I thought the silly season for news stories ended when term started. But apparently not. On the other hand I may be unusual in thinking this is a complete non-story: Stephen Hawking apparently thinks scientific theory renders God redundant.
The journalist reporting this seems to take Hawking’s earlier reference to “the mind of God” – possibly the only words in A Brief History of Time that any popular writer has ever quoted – as a statement of theistic belief rather than a poetic metaphor. I was always under the impression that Hawking was at least agnostic verging on atheist, and expected that sooner or later a Theory of Everything would be worked out.
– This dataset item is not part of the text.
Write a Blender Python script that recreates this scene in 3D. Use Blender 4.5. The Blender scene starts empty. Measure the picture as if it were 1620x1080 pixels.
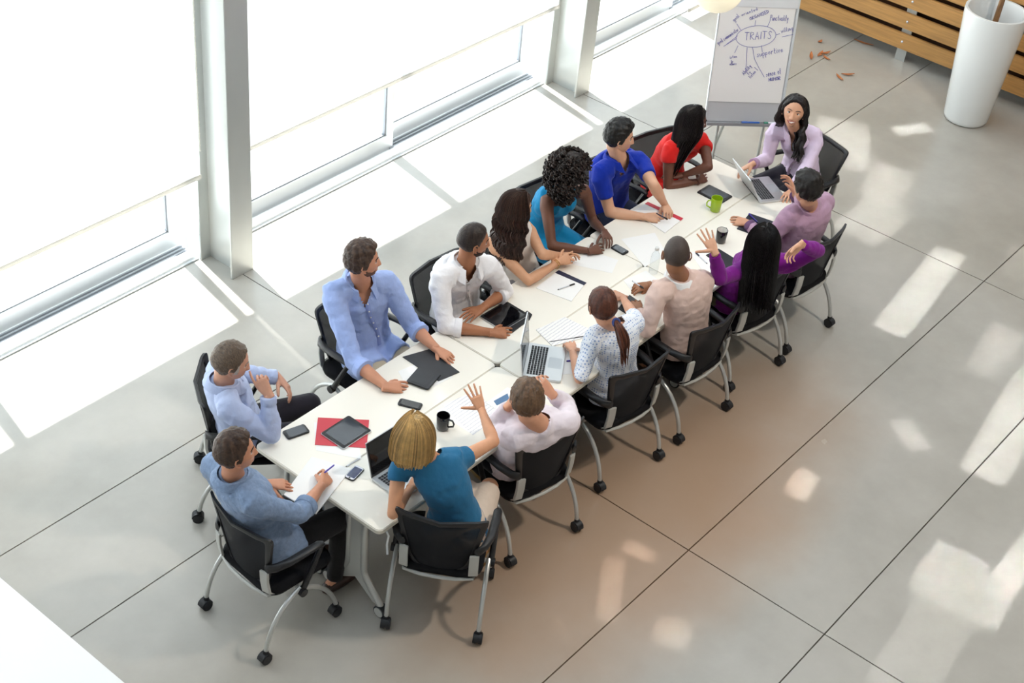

I am incapable of judging the quality of his science in this book, and not only because it isn’t published, but because I’m simply not that bright. However, I can’t see that any statement about how the non-universe was before [ed - after reading a comment I need to point out this is a non-temporal "before" – whatever one of those is!] the initial conditions of the Big Bang is any less speculative than any other. He’s quoted as saying:
Because there is a law such as gravity, the universe can and will create itself from nothing. Spontaneous creation is the reason there is something rather than nothing, why the universe exists, why we exist. It is not necessary to invoke God to light the blue touch paper and set the universe going.
At one level, of course, this indicates the way in which God is sometimes treated as the filler for the ultimate gap in a way continuous with older God-of-the-gaps theories. It has never been the best of arguments to use God as an explanation for things we can’t yet explain.
At another level, it would seem to me that Hawking’s view is as much a statement of faith in gravity as some kind of Platonic idea as it is anything truly scientific. Gravity is a necessary property of the universe. It’s not clear that it can be held to be a spontaneous cause of it. I’m tempted to wonder whether string theory isn’t appropriately so named because its answers are always as long as a piece of string.
At a deeper level, of course, the way in which some Christians, myself included, take the nature of the universe to point to a purposeful God rather than a random fluctuation is its intelligibility as the sort of universe it is, not its simple existence. Our human reasoning about reality is not an empty activity of imposing rational patterns on a fundamentally random and pointless cosmos, but a discerning of pattern and meaning which offers a true (but limited) testimony to a pattern-maker and meaning-giver.
But that a famous scientist thinks science renders God redundant as an explanation is a bit of non-story. It’s nor science, it’s not theology and it’s not exactly new.